__WRITTEN REQUEST__: The entries below should be transcribed in their entirety, exactly as written.

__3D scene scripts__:
** Begin **
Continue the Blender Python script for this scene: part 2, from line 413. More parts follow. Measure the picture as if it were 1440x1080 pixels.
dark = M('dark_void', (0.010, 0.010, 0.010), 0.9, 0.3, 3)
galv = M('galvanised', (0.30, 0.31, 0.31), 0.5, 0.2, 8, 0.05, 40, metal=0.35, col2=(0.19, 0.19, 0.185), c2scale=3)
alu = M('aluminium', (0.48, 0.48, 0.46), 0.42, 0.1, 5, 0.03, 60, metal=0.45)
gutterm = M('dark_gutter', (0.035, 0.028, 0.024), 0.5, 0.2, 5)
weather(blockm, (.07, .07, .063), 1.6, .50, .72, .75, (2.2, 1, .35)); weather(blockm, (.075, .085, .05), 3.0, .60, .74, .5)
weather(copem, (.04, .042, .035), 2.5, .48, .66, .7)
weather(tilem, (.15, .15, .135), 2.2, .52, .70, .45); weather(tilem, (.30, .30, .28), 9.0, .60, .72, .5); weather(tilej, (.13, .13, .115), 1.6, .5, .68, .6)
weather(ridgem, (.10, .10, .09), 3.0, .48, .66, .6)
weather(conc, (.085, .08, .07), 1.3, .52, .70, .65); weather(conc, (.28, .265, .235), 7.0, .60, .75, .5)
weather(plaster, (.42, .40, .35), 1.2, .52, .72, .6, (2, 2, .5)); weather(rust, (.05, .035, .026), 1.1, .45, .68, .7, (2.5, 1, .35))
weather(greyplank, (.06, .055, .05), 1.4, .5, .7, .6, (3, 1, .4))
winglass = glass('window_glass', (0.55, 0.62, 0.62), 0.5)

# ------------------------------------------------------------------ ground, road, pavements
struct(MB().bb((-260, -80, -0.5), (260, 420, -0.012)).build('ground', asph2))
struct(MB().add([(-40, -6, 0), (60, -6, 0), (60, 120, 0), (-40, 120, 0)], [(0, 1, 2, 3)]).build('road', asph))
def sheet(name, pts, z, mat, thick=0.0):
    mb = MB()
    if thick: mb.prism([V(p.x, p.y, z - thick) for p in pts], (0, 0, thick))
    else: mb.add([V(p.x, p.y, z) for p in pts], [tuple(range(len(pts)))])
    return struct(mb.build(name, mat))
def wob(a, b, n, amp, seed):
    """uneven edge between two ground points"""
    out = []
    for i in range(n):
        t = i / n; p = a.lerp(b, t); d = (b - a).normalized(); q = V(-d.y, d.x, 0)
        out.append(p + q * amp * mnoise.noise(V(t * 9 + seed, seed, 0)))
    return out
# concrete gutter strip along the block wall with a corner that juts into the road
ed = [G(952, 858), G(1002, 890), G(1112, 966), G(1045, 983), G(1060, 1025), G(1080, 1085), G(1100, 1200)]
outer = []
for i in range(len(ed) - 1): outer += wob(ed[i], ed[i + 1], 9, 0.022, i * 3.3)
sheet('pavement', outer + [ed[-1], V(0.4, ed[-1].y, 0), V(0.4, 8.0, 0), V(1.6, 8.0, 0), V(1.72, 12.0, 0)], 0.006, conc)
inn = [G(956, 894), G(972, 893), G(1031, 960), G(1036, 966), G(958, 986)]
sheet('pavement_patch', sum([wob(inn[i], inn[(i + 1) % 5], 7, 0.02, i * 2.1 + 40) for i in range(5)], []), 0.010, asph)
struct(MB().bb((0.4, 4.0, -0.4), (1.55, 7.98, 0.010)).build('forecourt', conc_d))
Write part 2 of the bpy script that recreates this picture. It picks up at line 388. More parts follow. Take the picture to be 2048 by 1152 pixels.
** End **
__SOLUTION TO THE EXERCISE__:
Continue the Blender Python script for this scene: part 2, from line 413. More parts follow. Measure the picture as if it were 1440x1080 pixels.
dark = M('dark_void', (0.010, 0.010, 0.010), 0.9, 0.3, 3)
galv = M('galvanised', (0.30, 0.31, 0.31), 0.5, 0.2, 8, 0.05, 40, metal=0.35, col2=(0.19, 0.19, 0.185), c2scale=3)
alu = M('aluminium', (0.48, 0.48, 0.46), 0.42, 0.1, 5, 0.03, 60, metal=0.45)
gutterm = M('dark_gutter', (0.035, 0.028, 0.024), 0.5, 0.2, 5)
weather(blockm, (.07, .07, .063), 1.6, .50, .72, .75, (2.2, 1, .35)); weather(blockm, (.075, .085, .05), 3.0, .60, .74, .5)
weather(copem, (.04, .042, .035), 2.5, .48, .66, .7)
weather(tilem, (.15, .15, .135), 2.2, .52, .70, .45); weather(tilem, (.30, .30, .28), 9.0, .60, .72, .5); weather(tilej, (.13, .13, .115), 1.6, .5, .68, .6)
weather(ridgem, (.10, .10, .09), 3.0, .48, .66, .6)
weather(conc, (.085, .08, .07), 1.3, .52, .70, .65); weather(conc, (.28, .265, .235), 7.0, .60, .75, .5)
weather(plaster, (.42, .40, .35), 1.2, .52, .72, .6, (2, 2, .5)); weather(rust, (.05, .035, .026), 1.1, .45, .68, .7, (2.5, 1, .35))
weather(greyplank, (.06, .055, .05), 1.4, .5, .7, .6, (3, 1, .4))
winglass = glass('window_glass', (0.55, 0.62, 0.62), 0.5)

# ------------------------------------------------------------------ ground, road, pavements
struct(MB().bb((-260, -80, -0.5), (260, 420, -0.012)).build('ground', asph2))
struct(MB().add([(-40, -6, 0), (60, -6, 0), (60, 120, 0), (-40, 120, 0)], [(0, 1, 2, 3)]).build('road', asph))
def sheet(name, pts, z, mat, thick=0.0):
    mb = MB()
    if thick: mb.prism([V(p.x, p.y, z - thick) for p in pts], (0, 0, thick))
    else: mb.add([V(p.x, p.y, z) for p in pts], [tuple(range(len(pts)))])
    return struct(mb.build(name, mat))
def wob(a, b, n, amp, seed):
    """uneven edge between two ground points"""
    out = []
    for i in range(n):
        t = i / n; p = a.lerp(b, t); d = (b - a).normalized(); q = V(-d.y, d.x, 0)
        out.append(p + q * amp * mnoise.noise(V(t * 9 + seed, seed, 0)))
    return out
# concrete gutter strip along the block wall with a corner that juts into the road
ed = [G(952, 858), G(1002, 890), G(1112, 966), G(1045, 983), G(1060, 1025), G(1080, 1085), G(1100, 1200)]
outer = []
for i in range(len(ed) - 1): outer += wob(ed[i], ed[i + 1], 9, 0.022, i * 3.3)
sheet('pavement', outer + [ed[-1], V(0.4, ed[-1].y, 0), V(0.4, 8.0, 0), V(1.6, 8.0, 0), V(1.72, 12.0, 0)], 0.006, conc)
inn = [G(956, 894), G(972, 893), G(1031, 960), G(1036, 966), G(958, 986)]
sheet('pavement_patch', sum([wob(inn[i], inn[(i + 1) % 5], 7, 0.02, i * 2.1 + 40) for i in range(5)], []), 0.010, asph)
struct(MB().bb((0.4, 4.0, -0.4), (1.55, 7.98, 0.010)).build('forecourt', conc_d))
Write part 2 of the bpy script that recreates this picture. It picks up at line 388. More parts follow. Take the picture to be 2048 by 1152 pixels.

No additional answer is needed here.